Stocks stall as Fed prepares to remove aid

An early advance in stocks stalled Wednesday as the Federal Reserve reminded investors that it would start to wean the economy from an array of emergency supports next year.

Investors knew several of the programs would be dismantled next year, but policymakers hadn’t confirmed the precise timing.

The prospect of an eventual increase in interest rates and an improving economy pulled the dollar off its lows of the day. The dollar has been sliding for most of nine months but reached a two-month high on Tuesday. As the dollar pared its losses in afternoon trading, stocks began to lose steam.

Most stocks rose for the day, though the Dow Jones industrials slipped 11. Broader indexes gained.

The modest moves came as the Fed said it would leave interest rates near zero, as expected, but officials also noted that weakness in the job market is “abating.” Fed governors made the assessment following a two-day meeting on interest rates.

Investors parse Fed statements to see how policymakers are viewing the economy and for clues about when the central bank might raise interest rates. Ultra-low borrowing costs have pushed stocks higher this year and helped weaken the dollar.

Bruce McCain, chief investment strategist at Key Private Bank in Cleveland, said a drop in layoffs in November is giving the Fed more room to discuss dousing any signs of inflation by cutting off some of the money it is pumping into the economy.

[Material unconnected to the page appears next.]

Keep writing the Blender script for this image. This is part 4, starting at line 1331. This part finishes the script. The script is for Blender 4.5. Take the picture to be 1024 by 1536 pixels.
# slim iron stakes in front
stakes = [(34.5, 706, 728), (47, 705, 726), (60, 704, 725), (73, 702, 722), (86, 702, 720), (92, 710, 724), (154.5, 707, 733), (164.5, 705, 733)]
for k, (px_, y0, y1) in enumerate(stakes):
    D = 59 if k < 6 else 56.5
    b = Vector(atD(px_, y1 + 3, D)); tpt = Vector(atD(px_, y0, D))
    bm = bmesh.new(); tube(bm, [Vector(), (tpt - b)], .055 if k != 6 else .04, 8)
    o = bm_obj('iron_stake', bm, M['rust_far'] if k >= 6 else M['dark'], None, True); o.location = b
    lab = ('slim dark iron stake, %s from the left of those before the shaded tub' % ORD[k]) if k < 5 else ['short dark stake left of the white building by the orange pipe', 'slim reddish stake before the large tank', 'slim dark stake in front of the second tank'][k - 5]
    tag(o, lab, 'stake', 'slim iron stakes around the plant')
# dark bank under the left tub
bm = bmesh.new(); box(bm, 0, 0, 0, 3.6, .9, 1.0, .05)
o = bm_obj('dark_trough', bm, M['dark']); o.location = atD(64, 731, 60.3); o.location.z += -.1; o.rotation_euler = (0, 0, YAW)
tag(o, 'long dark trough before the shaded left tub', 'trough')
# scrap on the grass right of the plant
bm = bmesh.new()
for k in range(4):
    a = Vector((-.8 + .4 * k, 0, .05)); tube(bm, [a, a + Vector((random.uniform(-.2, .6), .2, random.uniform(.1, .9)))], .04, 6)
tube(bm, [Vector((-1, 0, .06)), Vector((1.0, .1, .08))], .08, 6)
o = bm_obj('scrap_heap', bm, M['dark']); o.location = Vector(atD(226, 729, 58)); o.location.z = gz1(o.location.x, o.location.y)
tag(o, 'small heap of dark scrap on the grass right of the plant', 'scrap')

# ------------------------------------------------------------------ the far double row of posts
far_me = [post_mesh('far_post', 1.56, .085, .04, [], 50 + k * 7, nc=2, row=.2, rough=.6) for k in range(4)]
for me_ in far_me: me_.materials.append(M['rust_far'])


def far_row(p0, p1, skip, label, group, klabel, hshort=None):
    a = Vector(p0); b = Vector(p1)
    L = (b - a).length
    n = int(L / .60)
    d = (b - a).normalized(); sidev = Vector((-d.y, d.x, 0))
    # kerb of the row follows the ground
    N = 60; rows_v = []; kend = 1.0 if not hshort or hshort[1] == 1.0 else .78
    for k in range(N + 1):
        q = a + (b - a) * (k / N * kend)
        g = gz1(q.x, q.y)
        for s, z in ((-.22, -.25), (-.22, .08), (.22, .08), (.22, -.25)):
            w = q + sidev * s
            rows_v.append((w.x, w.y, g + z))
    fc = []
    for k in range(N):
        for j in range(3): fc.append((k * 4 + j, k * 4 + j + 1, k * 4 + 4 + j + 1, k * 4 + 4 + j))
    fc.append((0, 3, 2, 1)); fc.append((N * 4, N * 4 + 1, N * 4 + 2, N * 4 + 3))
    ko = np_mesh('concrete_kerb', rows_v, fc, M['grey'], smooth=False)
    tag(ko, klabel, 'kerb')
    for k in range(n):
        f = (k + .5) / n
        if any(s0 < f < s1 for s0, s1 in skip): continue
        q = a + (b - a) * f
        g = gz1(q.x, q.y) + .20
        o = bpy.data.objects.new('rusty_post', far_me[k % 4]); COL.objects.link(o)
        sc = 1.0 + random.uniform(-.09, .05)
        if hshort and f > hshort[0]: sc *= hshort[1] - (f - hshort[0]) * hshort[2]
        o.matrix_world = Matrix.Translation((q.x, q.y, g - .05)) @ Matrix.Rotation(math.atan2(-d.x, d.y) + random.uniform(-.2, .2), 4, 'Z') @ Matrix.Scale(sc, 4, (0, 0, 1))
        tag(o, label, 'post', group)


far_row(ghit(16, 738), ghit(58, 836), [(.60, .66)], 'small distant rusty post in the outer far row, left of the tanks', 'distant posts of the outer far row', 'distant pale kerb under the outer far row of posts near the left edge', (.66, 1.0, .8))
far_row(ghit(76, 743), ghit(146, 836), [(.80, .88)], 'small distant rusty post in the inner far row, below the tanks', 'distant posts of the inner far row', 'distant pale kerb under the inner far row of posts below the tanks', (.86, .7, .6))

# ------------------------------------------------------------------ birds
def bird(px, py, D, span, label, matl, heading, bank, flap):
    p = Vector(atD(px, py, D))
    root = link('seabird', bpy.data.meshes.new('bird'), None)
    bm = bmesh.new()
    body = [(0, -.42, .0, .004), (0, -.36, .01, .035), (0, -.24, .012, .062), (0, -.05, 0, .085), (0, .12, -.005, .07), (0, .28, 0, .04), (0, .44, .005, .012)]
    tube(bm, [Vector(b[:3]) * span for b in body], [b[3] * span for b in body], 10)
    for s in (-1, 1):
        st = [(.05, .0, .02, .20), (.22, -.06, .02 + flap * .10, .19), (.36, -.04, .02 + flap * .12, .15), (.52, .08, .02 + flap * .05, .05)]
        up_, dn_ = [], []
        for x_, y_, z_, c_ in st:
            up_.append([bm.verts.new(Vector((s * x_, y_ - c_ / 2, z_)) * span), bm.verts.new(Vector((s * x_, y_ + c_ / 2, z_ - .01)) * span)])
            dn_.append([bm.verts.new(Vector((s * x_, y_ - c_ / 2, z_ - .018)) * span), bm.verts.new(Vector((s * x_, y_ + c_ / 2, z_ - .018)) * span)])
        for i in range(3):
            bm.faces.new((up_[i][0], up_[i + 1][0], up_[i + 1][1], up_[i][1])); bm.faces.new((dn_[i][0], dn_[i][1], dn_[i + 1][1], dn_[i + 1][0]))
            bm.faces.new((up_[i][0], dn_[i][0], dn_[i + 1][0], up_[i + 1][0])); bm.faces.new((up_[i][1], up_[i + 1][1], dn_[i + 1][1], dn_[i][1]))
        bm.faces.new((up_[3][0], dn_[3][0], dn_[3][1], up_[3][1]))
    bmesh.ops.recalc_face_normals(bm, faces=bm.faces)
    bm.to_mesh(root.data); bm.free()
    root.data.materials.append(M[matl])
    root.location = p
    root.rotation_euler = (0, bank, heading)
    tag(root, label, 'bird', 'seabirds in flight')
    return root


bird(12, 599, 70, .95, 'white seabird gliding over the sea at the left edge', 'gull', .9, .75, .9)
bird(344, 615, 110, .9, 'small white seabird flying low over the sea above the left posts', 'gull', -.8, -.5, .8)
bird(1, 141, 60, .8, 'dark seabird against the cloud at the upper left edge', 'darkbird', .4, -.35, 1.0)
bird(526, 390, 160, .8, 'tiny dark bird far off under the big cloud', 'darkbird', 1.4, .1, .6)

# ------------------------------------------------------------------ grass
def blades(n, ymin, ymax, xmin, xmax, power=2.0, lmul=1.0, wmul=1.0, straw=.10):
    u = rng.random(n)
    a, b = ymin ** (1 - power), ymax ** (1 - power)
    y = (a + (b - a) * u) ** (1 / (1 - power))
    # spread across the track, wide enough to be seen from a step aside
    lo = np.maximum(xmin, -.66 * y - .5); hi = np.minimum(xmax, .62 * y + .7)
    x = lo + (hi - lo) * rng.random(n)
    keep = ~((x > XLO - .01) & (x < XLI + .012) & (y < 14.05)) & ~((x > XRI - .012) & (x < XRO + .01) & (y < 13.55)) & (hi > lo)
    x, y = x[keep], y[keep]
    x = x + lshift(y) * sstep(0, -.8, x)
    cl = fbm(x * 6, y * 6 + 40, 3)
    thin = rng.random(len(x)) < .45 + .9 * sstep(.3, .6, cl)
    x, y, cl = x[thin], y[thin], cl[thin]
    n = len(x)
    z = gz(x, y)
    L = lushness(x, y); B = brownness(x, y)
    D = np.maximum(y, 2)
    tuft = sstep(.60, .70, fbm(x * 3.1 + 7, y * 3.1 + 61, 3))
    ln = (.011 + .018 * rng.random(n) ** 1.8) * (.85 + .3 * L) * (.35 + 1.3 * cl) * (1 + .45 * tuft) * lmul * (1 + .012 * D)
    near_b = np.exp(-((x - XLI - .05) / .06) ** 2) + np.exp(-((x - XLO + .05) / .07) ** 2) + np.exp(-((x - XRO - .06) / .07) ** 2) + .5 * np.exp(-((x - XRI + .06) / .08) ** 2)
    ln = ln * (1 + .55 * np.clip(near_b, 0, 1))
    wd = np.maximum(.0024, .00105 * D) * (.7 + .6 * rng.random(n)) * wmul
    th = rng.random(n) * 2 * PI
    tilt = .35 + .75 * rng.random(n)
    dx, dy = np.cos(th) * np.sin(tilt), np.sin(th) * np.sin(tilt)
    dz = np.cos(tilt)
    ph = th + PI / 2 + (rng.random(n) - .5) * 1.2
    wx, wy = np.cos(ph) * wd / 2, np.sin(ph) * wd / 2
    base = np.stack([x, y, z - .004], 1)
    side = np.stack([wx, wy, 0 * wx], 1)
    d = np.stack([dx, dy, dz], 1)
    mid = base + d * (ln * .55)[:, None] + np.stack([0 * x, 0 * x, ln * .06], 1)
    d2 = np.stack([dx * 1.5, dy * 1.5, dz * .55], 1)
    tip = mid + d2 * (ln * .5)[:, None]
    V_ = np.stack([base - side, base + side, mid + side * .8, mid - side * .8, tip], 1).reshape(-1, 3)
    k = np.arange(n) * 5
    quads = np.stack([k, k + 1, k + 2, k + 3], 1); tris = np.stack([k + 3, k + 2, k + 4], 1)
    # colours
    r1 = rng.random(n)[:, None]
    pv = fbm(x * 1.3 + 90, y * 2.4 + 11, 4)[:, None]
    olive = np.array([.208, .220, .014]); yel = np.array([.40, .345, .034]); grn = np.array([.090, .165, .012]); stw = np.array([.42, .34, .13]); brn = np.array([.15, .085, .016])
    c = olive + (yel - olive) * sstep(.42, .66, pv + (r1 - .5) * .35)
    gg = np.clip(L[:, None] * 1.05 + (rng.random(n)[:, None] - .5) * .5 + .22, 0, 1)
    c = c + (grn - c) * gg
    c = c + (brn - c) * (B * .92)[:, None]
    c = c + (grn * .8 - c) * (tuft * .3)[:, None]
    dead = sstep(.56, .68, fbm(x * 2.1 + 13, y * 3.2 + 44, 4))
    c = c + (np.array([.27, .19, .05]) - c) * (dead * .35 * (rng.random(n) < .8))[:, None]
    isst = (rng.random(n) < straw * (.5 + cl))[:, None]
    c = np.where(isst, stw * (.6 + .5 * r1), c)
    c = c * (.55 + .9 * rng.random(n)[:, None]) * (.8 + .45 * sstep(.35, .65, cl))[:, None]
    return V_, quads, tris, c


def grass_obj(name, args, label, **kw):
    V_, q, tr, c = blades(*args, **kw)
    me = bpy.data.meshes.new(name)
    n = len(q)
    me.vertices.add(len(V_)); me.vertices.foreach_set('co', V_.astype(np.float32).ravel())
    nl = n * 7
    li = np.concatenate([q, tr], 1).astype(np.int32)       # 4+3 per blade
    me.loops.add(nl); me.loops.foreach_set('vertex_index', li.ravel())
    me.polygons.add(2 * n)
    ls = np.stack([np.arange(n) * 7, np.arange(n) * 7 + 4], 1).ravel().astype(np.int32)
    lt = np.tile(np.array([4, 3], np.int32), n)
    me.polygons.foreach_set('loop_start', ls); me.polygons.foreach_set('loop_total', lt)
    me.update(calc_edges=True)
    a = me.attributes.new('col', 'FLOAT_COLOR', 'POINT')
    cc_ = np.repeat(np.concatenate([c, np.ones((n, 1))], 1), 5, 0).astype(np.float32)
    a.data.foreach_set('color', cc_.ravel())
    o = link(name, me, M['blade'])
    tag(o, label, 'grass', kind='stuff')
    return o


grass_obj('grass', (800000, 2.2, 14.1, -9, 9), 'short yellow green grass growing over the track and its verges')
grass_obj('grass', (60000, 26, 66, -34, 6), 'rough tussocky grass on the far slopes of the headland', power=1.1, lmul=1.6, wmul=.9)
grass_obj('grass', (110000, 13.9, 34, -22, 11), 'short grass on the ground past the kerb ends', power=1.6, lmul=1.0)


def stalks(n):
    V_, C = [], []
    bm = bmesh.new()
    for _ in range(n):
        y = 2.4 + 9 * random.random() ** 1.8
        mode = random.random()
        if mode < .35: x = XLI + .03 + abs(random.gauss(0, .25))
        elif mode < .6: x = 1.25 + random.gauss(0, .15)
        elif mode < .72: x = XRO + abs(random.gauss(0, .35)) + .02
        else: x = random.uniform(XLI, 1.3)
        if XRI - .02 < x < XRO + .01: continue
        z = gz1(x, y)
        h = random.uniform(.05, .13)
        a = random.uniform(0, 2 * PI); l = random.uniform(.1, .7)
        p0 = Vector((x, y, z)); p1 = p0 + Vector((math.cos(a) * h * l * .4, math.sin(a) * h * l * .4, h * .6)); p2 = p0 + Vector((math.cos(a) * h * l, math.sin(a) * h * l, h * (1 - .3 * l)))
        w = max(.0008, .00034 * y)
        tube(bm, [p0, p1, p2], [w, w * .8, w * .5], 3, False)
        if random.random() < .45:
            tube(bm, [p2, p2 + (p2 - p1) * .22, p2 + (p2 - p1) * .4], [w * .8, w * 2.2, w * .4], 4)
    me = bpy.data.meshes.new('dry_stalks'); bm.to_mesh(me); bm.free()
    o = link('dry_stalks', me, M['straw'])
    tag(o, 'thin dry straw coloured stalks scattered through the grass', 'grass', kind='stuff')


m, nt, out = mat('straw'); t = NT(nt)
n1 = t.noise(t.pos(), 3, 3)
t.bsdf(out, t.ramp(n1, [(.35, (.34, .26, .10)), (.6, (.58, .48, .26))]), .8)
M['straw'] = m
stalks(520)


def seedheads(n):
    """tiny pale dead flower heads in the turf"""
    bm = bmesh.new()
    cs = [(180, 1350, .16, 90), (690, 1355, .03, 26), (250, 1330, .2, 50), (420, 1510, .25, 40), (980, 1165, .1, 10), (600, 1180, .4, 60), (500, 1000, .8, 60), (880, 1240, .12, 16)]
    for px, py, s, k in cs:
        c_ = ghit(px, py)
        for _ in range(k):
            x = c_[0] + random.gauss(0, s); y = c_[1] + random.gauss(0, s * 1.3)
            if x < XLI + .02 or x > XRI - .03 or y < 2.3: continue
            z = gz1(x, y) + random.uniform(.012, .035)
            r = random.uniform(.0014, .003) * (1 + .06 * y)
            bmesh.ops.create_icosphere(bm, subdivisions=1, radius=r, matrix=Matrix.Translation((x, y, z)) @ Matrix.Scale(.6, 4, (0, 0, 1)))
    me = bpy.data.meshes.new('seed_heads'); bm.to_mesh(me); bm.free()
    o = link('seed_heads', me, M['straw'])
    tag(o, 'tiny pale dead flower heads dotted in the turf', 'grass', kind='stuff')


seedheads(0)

“It marks the time when their emphasis is going to have to be a little more balanced between unemployment and inflation,” he said.

Stocks had been higher ahead of the Fed’s announcement after a benign reading on consumer price inflation eased concerns that the Fed would be forced to raise interest rates any time soon. The statement from the central bank reinforced that notion. The Fed repeated that inflation is likely to remain under control and that interest rates would remain low for “an extended period.”

The government reported that consumer prices excluding food and energy were flat in November, signaling that inflation isn’t working its way into the economy. It was the first time that “core” inflation was unchanged after 10 monthly increases. Stocks fell for the first time in five days on Tuesday as prices at the wholesale level jumped.

According to preliminary calculations, the Dow Jones industrial average fell 10.88, or 0.1 percent, to 10,441.12.

The broader Standard & Poor’s 500 index rose 1.25, or 0.1 percent, 1,109.18. It is up 22.8 percent for the year.

The Nasdaq composite index rose 5.86, or 0.3 percent, to 2,206.91.

Bond prices mostly fell, pushing yields higher, following the Fed’s more upbeat assessment of the economy. The yield on the benchmark 10-year Treasury note rose to 3.61 percent from 3.60 percent late Tuesday. Prices had been higher ahead of the Fed’s announcement.